Amnesty International a également écouté leurs récits sur la détérioration de leur santé physique et mentale, et sur les impacts socioéconomiques résultant de la disparition forcée de parents et de proches, des efforts de recherche sur le territoire, et du manque de protection et de reconnaissance de leur travail par les États.
Une autre forme de violence vécue par ces femmes est le manque d’enquêtes et de sanctions concernant la disparition d’un être cher et, par la suite, les attaques et les menaces qui restent impunies – même si elles les dénoncent inlassablement.

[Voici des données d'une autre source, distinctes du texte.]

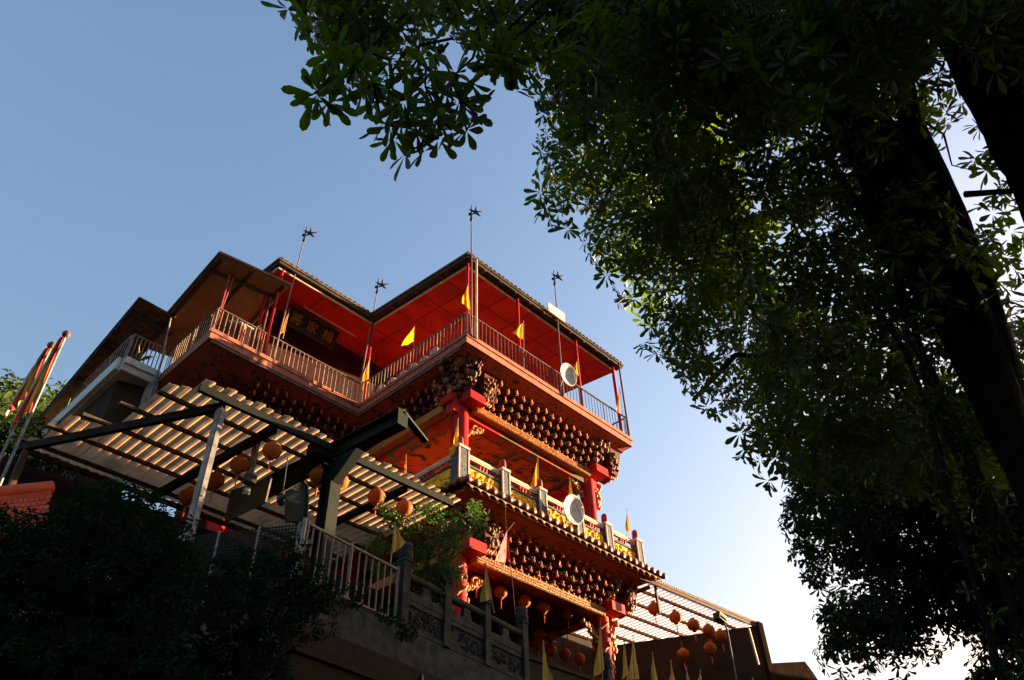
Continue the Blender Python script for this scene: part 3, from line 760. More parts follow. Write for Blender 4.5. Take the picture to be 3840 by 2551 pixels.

Mettre un terme à l’inaction des institutions
« Les États doivent garantir le droit des femmes effectuant ces recherches de pouvoir effectuer leur travail sans crainte, et ils doivent enquêter sur les violations des droits humains qu’elles subissent. Leurs recherches comblent le vide laissé par l’absence d’une action institutionnelle qui soit efficace et garantisse le respect des droits. Ce sont les États qui devraient rechercher les personnes disparues et garantir les droits des femmes essayant de les retrouver. Il est grave qu’ils ne le fassent pas et il est encore plus grave que celles et ceux qui recherchent les personnes disparues, en particulier les femmes, risquent leur vie lorsqu’elles mènent cette tâche », a déclaré Edith Olivares Ferreto, directrice exécutive d’Amnesty International Mexique.
Amnesty International appelle les États des Amériques à respecter les obligations qui leur incombent en vertu du droit international relatif aux droits humains et qui sont énoncées dans le rapport. Les États doivent entre autres reconnaître le droit des femmes chercheuses de participer aux recherches de l’État et d’effectuer des recherches pour leur propre compte, ainsi que leur droit de défendre les droits humains sans discrimination, dans une perspective de genre et avec des approches différenciées. De même, les États doivent les protéger contre les divers risques, menaces et atteintes aux droits humains auxquels elles sont exposées.